Breaking the 1.5°C threshold may not be an isolated event, and 2025 could become another record-hot year. Ralph Keeling, director of the CO2 Program at UC San Diego’s Scripps Institution of Oceanography, said: “We aren’t just breaking records in CO2 concentrations, but also the record in how fast it is rising.”

 

Our readers should understand why the 1.5°C threshold matters so much. Since human civilization began, we have been burning the earth’s resources to advance society. Burning releases carbon dioxide, which trees absorb. As the population grew, so did the demand for fuel and land, so we cut down trees. Deforestation led to less absorption by trees, and the excess gas started heating our climate.
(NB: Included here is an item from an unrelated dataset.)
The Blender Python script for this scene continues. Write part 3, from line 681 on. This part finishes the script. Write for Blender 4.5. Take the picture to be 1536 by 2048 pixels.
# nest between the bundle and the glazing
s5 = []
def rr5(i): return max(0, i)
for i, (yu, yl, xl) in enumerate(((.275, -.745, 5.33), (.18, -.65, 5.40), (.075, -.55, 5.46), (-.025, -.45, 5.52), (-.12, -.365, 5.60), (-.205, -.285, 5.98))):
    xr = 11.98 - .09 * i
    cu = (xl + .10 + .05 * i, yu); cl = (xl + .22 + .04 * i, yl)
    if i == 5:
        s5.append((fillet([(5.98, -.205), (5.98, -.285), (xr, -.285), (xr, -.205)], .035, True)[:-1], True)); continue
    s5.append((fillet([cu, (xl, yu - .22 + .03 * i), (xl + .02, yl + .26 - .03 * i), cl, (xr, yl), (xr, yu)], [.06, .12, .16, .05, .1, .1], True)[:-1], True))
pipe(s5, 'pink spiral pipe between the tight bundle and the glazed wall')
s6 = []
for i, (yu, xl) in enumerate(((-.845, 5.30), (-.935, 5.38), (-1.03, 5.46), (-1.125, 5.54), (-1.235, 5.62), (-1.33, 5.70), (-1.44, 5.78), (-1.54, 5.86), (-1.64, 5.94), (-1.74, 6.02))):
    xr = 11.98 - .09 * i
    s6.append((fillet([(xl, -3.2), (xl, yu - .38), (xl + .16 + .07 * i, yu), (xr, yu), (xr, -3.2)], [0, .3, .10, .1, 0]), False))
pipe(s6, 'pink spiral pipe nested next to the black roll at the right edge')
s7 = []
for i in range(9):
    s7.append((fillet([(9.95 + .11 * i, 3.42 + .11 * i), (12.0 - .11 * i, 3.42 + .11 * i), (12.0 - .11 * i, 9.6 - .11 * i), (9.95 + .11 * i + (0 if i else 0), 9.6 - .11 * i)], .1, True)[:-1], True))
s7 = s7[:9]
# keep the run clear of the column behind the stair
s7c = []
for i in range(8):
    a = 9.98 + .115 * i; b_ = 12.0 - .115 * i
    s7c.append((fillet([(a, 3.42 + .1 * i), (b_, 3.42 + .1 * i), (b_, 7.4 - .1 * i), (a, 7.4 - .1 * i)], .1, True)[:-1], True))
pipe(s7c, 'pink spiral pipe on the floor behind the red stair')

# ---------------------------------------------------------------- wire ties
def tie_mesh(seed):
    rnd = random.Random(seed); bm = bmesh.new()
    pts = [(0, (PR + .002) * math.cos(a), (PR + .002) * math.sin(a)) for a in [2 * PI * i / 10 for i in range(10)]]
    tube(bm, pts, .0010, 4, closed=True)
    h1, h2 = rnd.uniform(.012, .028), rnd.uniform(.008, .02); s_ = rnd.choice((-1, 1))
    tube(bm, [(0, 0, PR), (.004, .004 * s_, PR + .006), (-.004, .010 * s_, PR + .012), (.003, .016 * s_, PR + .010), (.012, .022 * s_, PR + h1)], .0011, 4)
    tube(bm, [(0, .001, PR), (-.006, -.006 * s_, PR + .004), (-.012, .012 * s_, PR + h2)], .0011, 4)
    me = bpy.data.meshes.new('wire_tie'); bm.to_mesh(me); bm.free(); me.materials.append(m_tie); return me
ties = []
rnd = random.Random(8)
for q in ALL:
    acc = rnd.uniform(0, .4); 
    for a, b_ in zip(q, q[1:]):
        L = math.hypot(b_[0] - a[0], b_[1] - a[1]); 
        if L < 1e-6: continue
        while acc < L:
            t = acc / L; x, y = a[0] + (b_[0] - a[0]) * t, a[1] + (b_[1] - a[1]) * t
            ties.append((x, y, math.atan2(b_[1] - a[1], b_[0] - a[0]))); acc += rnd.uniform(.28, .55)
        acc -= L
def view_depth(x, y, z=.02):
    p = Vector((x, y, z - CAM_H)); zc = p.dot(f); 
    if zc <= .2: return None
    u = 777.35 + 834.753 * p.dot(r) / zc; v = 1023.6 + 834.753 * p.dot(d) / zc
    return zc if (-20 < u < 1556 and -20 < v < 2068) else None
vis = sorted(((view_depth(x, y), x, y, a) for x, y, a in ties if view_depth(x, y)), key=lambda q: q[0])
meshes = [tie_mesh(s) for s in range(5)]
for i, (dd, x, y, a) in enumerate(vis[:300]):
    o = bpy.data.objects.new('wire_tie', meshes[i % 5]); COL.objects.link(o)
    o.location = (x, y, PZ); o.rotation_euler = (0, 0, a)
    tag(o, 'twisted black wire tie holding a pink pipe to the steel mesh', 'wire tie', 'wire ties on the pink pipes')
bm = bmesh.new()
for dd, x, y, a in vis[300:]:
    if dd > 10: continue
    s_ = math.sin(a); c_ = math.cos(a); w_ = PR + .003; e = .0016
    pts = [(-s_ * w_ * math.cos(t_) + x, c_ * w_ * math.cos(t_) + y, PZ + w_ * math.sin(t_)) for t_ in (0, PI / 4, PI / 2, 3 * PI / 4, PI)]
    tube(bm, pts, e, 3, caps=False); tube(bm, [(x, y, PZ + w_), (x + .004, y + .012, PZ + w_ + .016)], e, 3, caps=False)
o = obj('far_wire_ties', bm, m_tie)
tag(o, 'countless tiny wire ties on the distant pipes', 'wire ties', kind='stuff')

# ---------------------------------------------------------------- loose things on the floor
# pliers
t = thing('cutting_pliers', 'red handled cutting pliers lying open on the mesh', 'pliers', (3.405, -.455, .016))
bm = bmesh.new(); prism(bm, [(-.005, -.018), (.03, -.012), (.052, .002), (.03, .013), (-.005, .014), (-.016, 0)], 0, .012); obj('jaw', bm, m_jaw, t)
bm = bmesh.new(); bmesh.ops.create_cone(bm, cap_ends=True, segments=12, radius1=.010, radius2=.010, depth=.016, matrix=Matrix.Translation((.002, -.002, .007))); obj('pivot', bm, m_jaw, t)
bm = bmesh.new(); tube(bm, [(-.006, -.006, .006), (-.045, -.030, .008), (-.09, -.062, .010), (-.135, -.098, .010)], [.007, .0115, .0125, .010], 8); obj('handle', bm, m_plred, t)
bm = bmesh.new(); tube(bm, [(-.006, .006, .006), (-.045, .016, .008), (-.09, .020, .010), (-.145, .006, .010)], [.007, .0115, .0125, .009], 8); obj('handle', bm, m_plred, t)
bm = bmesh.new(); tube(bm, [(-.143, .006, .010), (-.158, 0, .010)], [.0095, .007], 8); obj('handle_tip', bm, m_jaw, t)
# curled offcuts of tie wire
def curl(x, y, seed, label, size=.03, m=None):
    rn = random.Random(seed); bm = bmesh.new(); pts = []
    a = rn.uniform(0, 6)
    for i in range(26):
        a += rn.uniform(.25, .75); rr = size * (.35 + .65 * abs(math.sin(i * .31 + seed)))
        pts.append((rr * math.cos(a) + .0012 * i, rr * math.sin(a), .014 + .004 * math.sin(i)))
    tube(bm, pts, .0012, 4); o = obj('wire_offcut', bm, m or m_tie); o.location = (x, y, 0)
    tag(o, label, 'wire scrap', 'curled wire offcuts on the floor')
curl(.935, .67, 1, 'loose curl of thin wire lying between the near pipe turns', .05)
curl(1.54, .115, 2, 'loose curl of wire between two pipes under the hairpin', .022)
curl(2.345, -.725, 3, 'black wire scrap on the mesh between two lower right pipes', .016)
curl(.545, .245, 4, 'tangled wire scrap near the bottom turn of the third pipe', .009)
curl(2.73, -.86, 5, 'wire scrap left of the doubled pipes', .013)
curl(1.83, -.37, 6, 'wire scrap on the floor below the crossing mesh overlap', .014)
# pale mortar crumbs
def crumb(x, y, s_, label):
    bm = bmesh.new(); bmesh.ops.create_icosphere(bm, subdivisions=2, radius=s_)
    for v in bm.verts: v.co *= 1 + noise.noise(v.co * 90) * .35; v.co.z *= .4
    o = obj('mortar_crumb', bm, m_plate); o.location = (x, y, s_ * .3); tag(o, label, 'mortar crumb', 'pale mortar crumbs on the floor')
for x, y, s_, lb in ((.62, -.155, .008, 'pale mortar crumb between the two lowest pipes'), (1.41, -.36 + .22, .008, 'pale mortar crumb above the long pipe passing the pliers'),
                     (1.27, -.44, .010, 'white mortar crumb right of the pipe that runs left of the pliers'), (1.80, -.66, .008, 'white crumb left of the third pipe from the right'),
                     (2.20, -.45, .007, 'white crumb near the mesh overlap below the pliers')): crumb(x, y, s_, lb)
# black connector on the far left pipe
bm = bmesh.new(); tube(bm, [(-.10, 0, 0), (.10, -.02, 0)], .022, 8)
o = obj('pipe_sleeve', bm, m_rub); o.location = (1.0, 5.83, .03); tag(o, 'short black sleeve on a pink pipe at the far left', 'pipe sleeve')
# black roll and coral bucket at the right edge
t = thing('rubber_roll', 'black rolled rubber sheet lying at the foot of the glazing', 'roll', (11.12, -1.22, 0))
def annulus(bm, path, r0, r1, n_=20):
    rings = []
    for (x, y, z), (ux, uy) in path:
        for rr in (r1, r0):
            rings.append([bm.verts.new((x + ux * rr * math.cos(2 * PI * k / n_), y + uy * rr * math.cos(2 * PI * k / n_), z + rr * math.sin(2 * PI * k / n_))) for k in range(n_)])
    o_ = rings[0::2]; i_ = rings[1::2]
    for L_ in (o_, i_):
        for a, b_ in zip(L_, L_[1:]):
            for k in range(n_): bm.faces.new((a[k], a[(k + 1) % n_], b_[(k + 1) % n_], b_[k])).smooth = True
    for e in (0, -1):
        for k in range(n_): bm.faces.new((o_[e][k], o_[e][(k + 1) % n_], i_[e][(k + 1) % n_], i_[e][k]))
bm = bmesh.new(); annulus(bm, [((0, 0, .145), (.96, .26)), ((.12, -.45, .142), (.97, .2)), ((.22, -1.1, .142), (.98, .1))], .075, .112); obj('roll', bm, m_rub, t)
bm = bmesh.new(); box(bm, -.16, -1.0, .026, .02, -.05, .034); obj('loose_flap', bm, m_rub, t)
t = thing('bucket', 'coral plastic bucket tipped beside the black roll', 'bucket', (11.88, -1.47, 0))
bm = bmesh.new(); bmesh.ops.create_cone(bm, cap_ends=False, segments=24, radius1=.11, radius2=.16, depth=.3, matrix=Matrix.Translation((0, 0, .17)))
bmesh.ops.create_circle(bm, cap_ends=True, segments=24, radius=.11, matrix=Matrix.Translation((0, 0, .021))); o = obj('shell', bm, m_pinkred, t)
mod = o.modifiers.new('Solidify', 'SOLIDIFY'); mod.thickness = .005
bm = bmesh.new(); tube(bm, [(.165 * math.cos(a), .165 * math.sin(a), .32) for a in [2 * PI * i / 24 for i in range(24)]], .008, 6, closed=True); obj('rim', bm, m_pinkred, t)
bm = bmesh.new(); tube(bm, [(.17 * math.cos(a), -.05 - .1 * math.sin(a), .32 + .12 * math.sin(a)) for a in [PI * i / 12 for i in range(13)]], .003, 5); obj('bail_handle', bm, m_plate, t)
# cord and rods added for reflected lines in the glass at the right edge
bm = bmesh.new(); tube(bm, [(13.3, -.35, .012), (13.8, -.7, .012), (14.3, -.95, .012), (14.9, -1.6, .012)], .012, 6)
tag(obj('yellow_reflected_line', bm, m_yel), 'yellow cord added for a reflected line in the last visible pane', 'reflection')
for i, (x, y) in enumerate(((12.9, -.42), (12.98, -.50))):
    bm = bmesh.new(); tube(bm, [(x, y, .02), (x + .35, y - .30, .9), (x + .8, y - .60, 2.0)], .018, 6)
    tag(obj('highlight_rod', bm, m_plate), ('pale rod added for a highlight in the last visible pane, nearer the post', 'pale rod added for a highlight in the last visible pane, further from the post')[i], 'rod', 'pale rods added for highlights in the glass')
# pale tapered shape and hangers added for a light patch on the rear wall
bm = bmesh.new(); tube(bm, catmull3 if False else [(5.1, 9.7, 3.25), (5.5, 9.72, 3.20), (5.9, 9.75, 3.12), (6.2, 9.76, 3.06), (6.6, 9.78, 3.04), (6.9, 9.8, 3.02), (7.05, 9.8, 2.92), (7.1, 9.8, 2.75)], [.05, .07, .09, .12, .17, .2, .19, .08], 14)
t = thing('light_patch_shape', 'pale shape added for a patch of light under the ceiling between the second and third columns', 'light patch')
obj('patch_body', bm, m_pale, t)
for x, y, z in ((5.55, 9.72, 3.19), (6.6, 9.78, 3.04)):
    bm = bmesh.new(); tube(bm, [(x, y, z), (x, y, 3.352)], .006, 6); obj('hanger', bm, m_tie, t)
And with that came other events, such as volcanic eruptions, floods, fires, drought, and the melting of polar ice, which increased ocean levels and disrupted nature’s order of things. 

 

Before humans started expelling huge volumes of CO2 into the atmosphere, the carbon readings were about 280 ppm for almost 6000 years. Today, the latest readings put us at 426 ppm of CO2. If this continues, our climate will become alien to us, and all the dystopian times we conjure in our movies and TV shows will become a reality. 

 

The 1.5°C threshold allows us to maintain our current trajectory and helps reverse the damage we have already done. If our average yearly temperature does not rise above 1.5°C from the pre-industrial levels, we are safe; anything beyond that puts us in uncharted territory, according to climate experts. 

 

“Global heating is a cold, hard fact,” United Nations Secretary-General António Guterres said in a statement announcing 2024 as the hottest year on record. “There’s still time to avoid the worst of climate catastrophe. But leaders must act – now.”

 

A positive from the COP 29 Summit was the increased funding pledged by developed countries, which was more than $300 billion. However, it is not enough for developing nations, given the overall investment required at the present trajectory is above $1.3 trillion. World governments are doubling down on climate change, the renewable energy sector is booming, electric cars are in, and people have become more responsive. Still, where it matters, we are lacking in leadership. Some countries have to take leadership roles, and the world would obviously look to the US as the sole superpower, but is the US even ready? Trump’s second term in office and his stance on climate do not make scientists and policy pundits very optimistic.